● **WHAT YOU ARE ASKED TO DO**
Below is a listing; copy all of it exactly.

— begin —

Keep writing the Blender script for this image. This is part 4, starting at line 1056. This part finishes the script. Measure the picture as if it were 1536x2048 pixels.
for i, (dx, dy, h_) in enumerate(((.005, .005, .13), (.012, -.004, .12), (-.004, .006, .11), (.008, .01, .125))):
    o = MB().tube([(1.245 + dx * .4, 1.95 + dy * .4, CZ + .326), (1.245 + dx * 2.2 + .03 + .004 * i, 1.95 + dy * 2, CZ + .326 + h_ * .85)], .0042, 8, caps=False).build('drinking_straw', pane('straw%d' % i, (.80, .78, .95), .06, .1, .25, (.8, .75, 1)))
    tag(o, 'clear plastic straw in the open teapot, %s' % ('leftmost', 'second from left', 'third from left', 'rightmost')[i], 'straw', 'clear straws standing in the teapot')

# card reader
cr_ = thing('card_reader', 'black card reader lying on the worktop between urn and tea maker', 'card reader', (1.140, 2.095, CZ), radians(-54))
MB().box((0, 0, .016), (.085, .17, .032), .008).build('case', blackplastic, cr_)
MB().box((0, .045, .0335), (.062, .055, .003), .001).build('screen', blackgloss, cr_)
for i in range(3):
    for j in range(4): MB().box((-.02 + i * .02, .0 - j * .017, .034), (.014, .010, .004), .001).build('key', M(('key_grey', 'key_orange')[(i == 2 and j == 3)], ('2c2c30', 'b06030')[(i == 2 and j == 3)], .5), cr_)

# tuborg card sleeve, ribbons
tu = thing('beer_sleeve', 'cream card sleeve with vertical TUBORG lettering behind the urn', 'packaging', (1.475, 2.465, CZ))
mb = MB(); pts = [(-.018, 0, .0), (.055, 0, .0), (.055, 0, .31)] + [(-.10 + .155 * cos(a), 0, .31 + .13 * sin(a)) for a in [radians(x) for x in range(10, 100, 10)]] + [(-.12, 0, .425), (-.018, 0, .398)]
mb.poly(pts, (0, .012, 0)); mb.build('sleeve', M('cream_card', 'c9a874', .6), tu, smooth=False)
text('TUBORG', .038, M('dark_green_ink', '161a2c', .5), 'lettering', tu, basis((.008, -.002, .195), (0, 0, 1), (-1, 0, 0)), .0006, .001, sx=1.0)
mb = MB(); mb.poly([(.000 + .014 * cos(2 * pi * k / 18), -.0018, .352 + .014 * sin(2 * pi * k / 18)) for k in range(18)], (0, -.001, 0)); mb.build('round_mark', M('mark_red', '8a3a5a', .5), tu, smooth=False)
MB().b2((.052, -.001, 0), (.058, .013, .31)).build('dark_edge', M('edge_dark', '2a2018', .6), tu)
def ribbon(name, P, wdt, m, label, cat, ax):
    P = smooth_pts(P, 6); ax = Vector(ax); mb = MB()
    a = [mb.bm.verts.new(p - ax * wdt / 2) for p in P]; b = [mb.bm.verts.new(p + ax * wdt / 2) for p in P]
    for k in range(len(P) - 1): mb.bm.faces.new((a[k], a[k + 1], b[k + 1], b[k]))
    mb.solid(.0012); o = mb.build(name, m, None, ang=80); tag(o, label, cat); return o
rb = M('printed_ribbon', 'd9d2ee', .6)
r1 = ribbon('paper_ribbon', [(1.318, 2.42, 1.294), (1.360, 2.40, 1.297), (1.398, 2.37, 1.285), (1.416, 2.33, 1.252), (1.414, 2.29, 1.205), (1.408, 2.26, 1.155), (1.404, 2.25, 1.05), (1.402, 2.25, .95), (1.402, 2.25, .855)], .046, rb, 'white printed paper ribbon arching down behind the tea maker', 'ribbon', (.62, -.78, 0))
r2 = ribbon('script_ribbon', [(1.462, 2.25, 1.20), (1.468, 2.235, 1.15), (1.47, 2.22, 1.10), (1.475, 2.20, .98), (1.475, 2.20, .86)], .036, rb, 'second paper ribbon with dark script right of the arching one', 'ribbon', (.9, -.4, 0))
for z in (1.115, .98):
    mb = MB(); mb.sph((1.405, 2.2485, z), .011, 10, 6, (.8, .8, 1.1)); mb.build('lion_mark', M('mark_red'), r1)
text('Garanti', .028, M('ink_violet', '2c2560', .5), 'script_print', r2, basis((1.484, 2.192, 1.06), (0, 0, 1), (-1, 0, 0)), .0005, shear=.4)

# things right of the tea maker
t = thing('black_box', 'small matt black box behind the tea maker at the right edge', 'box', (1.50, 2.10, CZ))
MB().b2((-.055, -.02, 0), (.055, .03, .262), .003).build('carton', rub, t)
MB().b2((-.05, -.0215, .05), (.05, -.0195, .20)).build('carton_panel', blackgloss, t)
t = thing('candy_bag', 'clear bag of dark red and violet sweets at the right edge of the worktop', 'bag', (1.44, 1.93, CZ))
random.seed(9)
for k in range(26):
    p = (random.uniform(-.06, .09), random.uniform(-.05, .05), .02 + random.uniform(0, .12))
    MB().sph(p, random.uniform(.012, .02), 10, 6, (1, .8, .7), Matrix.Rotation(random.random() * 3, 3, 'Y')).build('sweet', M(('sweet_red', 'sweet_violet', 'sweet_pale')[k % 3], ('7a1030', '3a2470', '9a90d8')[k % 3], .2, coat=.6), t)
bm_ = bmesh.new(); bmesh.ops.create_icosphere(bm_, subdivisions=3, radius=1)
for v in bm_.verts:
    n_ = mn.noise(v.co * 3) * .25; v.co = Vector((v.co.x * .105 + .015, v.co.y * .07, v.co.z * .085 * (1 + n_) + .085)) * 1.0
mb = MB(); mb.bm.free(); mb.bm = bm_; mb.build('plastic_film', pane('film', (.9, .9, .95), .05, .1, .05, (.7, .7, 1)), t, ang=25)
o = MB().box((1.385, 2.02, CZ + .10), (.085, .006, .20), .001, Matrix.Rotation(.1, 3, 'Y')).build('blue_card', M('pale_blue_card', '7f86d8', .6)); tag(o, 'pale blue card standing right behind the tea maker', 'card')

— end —

● **RESPONSE FOR THIS EXERCISE**
Keep writing the Blender script for this image. This is part 4, starting at line 1056. This part finishes the script. Measure the picture as if it were 1536x2048 pixels.
for i, (dx, dy, h_) in enumerate(((.005, .005, .13), (.012, -.004, .12), (-.004, .006, .11), (.008, .01, .125))):
    o = MB().tube([(1.245 + dx * .4, 1.95 + dy * .4, CZ + .326), (1.245 + dx * 2.2 + .03 + .004 * i, 1.95 + dy * 2, CZ + .326 + h_ * .85)], .0042, 8, caps=False).build('drinking_straw', pane('straw%d' % i, (.80, .78, .95), .06, .1, .25, (.8, .75, 1)))
    tag(o, 'clear plastic straw in the open teapot, %s' % ('leftmost', 'second from left', 'third from left', 'rightmost')[i], 'straw', 'clear straws standing in the teapot')

# card reader
cr_ = thing('card_reader', 'black card reader lying on the worktop between urn and tea maker', 'card reader', (1.140, 2.095, CZ), radians(-54))
MB().box((0, 0, .016), (.085, .17, .032), .008).build('case', blackplastic, cr_)
MB().box((0, .045, .0335), (.062, .055, .003), .001).build('screen', blackgloss, cr_)
for i in range(3):
    for j in range(4): MB().box((-.02 + i * .02, .0 - j * .017, .034), (.014, .010, .004), .001).build('key', M(('key_grey', 'key_orange')[(i == 2 and j == 3)], ('2c2c30', 'b06030')[(i == 2 and j == 3)], .5), cr_)

# tuborg card sleeve, ribbons
tu = thing('beer_sleeve', 'cream card sleeve with vertical TUBORG lettering behind the urn', 'packaging', (1.475, 2.465, CZ))
mb = MB(); pts = [(-.018, 0, .0), (.055, 0, .0), (.055, 0, .31)] + [(-.10 + .155 * cos(a), 0, .31 + .13 * sin(a)) for a in [radians(x) for x in range(10, 100, 10)]] + [(-.12, 0, .425), (-.018, 0, .398)]
mb.poly(pts, (0, .012, 0)); mb.build('sleeve', M('cream_card', 'c9a874', .6), tu, smooth=False)
text('TUBORG', .038, M('dark_green_ink', '161a2c', .5), 'lettering', tu, basis((.008, -.002, .195), (0, 0, 1), (-1, 0, 0)), .0006, .001, sx=1.0)
mb = MB(); mb.poly([(.000 + .014 * cos(2 * pi * k / 18), -.0018, .352 + .014 * sin(2 * pi * k / 18)) for k in range(18)], (0, -.001, 0)); mb.build('round_mark', M('mark_red', '8a3a5a', .5), tu, smooth=False)
MB().b2((.052, -.001, 0), (.058, .013, .31)).build('dark_edge', M('edge_dark', '2a2018', .6), tu)
def ribbon(name, P, wdt, m, label, cat, ax):
    P = smooth_pts(P, 6); ax = Vector(ax); mb = MB()
    a = [mb.bm.verts.new(p - ax * wdt / 2) for p in P]; b = [mb.bm.verts.new(p + ax * wdt / 2) for p in P]
    for k in range(len(P) - 1): mb.bm.faces.new((a[k], a[k + 1], b[k + 1], b[k]))
    mb.solid(.0012); o = mb.build(name, m, None, ang=80); tag(o, label, cat); return o
rb = M('printed_ribbon', 'd9d2ee', .6)
r1 = ribbon('paper_ribbon', [(1.318, 2.42, 1.294), (1.360, 2.40, 1.297), (1.398, 2.37, 1.285), (1.416, 2.33, 1.252), (1.414, 2.29, 1.205), (1.408, 2.26, 1.155), (1.404, 2.25, 1.05), (1.402, 2.25, .95), (1.402, 2.25, .855)], .046, rb, 'white printed paper ribbon arching down behind the tea maker', 'ribbon', (.62, -.78, 0))
r2 = ribbon('script_ribbon', [(1.462, 2.25, 1.20), (1.468, 2.235, 1.15), (1.47, 2.22, 1.10), (1.475, 2.20, .98), (1.475, 2.20, .86)], .036, rb, 'second paper ribbon with dark script right of the arching one', 'ribbon', (.9, -.4, 0))
for z in (1.115, .98):
    mb = MB(); mb.sph((1.405, 2.2485, z), .011, 10, 6, (.8, .8, 1.1)); mb.build('lion_mark', M('mark_red'), r1)
text('Garanti', .028, M('ink_violet', '2c2560', .5), 'script_print', r2, basis((1.484, 2.192, 1.06), (0, 0, 1), (-1, 0, 0)), .0005, shear=.4)

# things right of the tea maker
t = thing('black_box', 'small matt black box behind the tea maker at the right edge', 'box', (1.50, 2.10, CZ))
MB().b2((-.055, -.02, 0), (.055, .03, .262), .003).build('carton', rub, t)
MB().b2((-.05, -.0215, .05), (.05, -.0195, .20)).build('carton_panel', blackgloss, t)
t = thing('candy_bag', 'clear bag of dark red and violet sweets at the right edge of the worktop', 'bag', (1.44, 1.93, CZ))
random.seed(9)
for k in range(26):
    p = (random.uniform(-.06, .09), random.uniform(-.05, .05), .02 + random.uniform(0, .12))
    MB().sph(p, random.uniform(.012, .02), 10, 6, (1, .8, .7), Matrix.Rotation(random.random() * 3, 3, 'Y')).build('sweet', M(('sweet_red', 'sweet_violet', 'sweet_pale')[k % 3], ('7a1030', '3a2470', '9a90d8')[k % 3], .2, coat=.6), t)
bm_ = bmesh.new(); bmesh.ops.create_icosphere(bm_, subdivisions=3, radius=1)
for v in bm_.verts:
    n_ = mn.noise(v.co * 3) * .25; v.co = Vector((v.co.x * .105 + .015, v.co.y * .07, v.co.z * .085 * (1 + n_) + .085)) * 1.0
mb = MB(); mb.bm.free(); mb.bm = bm_; mb.build('plastic_film', pane('film', (.9, .9, .95), .05, .1, .05, (.7, .7, 1)), t, ang=25)
o = MB().box((1.385, 2.02, CZ + .10), (.085, .006, .20), .001, Matrix.Rotation(.1, 3, 'Y')).build('blue_card', M('pale_blue_card', '7f86d8', .6)); tag(o, 'pale blue card standing right behind the tea maker', 'card')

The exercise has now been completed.